Passengers are suffering from queasiness in highly autonomous vehicles (AVs), according to academic research. The UK’s University of Coventry said its data showed an increase in motion sickness from passengers in such driverless vehicles.
Speaking during his presentation The effect of human factors on the development of connected and automated mobility at last week’s Highways UK, Andrew Parkes, research director, said: “We have research going forward in terms of motion characteristics, vibration characters and sound characteristics to bring this back down to acceptable levels.”
Additionally, he predicts there will be rapid advances in highly autonomous first- and last-mile pods, but insists that “proper research” needs to be carried out to produce vehicles where people feel safe in the vehicle - and also in understanding whether they are prepared to pay.
Parkes also recognises that interesting work is being carried out in platooning, in which AVs normally operate in a single file.

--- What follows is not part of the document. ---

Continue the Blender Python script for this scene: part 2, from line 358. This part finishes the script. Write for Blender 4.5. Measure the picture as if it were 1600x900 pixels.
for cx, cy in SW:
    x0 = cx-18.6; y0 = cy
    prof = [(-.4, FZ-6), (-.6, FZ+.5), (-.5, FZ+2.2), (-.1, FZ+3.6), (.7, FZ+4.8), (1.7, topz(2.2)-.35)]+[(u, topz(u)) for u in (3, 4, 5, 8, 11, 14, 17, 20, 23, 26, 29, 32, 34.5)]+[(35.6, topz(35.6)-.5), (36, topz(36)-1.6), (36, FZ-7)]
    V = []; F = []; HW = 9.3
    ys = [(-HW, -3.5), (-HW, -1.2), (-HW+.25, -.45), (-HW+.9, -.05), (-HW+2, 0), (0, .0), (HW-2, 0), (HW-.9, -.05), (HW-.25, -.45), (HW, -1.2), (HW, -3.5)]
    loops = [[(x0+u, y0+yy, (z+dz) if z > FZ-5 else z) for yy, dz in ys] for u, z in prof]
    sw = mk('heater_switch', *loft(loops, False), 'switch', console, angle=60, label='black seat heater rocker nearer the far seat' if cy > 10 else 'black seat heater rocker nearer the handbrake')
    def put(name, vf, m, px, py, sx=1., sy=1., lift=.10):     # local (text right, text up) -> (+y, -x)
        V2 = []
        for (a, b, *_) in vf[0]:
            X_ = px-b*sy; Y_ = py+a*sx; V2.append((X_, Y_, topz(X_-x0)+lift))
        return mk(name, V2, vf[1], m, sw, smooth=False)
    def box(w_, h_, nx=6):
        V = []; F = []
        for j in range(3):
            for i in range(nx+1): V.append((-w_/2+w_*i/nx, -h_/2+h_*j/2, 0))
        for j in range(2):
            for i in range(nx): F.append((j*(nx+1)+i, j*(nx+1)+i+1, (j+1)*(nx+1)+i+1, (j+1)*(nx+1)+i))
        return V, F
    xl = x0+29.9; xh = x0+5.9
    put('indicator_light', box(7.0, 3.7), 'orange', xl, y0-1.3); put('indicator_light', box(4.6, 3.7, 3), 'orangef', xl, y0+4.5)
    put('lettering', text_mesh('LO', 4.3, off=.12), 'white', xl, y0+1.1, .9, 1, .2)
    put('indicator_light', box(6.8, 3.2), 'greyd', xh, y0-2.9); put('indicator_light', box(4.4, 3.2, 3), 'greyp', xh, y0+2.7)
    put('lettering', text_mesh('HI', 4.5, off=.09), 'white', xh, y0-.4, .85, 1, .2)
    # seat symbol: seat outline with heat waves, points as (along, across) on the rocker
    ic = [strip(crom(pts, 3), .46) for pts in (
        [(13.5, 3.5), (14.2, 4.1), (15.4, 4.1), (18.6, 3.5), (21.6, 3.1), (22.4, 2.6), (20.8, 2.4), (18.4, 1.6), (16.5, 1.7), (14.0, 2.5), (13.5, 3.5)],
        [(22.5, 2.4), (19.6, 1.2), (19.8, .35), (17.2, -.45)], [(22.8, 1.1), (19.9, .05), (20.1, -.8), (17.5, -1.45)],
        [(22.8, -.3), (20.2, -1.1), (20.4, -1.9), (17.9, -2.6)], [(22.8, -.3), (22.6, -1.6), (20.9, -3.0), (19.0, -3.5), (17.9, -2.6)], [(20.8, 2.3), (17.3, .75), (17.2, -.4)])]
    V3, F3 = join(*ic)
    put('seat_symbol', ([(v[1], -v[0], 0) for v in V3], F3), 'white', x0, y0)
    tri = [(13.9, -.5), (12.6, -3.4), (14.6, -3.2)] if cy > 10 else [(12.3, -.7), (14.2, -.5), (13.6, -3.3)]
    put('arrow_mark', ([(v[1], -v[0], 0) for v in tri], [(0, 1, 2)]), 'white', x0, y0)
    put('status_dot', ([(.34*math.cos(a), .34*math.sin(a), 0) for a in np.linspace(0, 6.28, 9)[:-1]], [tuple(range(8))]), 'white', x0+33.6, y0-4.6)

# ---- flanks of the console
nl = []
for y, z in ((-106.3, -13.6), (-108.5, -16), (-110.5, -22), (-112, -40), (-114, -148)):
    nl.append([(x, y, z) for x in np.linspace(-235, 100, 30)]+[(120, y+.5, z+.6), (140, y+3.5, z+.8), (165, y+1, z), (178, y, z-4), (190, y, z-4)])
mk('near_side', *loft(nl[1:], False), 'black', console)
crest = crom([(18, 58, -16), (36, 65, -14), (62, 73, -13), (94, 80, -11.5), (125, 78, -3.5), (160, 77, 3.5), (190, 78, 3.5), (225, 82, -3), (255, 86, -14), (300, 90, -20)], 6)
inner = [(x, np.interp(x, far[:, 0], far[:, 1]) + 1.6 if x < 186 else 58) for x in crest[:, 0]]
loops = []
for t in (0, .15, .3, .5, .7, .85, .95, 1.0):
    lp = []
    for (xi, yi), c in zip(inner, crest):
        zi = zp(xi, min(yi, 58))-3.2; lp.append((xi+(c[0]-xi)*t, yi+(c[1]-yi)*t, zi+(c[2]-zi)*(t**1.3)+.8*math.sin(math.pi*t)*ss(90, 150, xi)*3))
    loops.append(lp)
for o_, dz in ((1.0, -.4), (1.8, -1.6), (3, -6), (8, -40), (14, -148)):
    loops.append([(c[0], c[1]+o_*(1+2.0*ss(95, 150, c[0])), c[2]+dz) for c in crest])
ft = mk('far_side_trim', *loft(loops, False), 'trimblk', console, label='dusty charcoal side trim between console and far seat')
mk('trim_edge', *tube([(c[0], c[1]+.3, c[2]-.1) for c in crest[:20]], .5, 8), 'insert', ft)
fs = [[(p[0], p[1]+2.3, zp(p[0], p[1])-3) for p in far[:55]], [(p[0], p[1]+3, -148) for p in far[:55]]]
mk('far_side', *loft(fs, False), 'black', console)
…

“We may want to develop adaptive structures so that different vehicles actually adopt a different shape of profile depending on where they are in the platoon,” he continues. “Theoretically we have adaptive structures where we can change the shape but doing that in an efficient and cost-effective way is what we are looking at going forward.”
However, Parkes warns that only paying attention to the “technology push” in areas such as sensors and artificial intelligence can slow down implementation.
“A lot of it is the user acceptance, human factors and business models which are the real keys to success,” he concluded.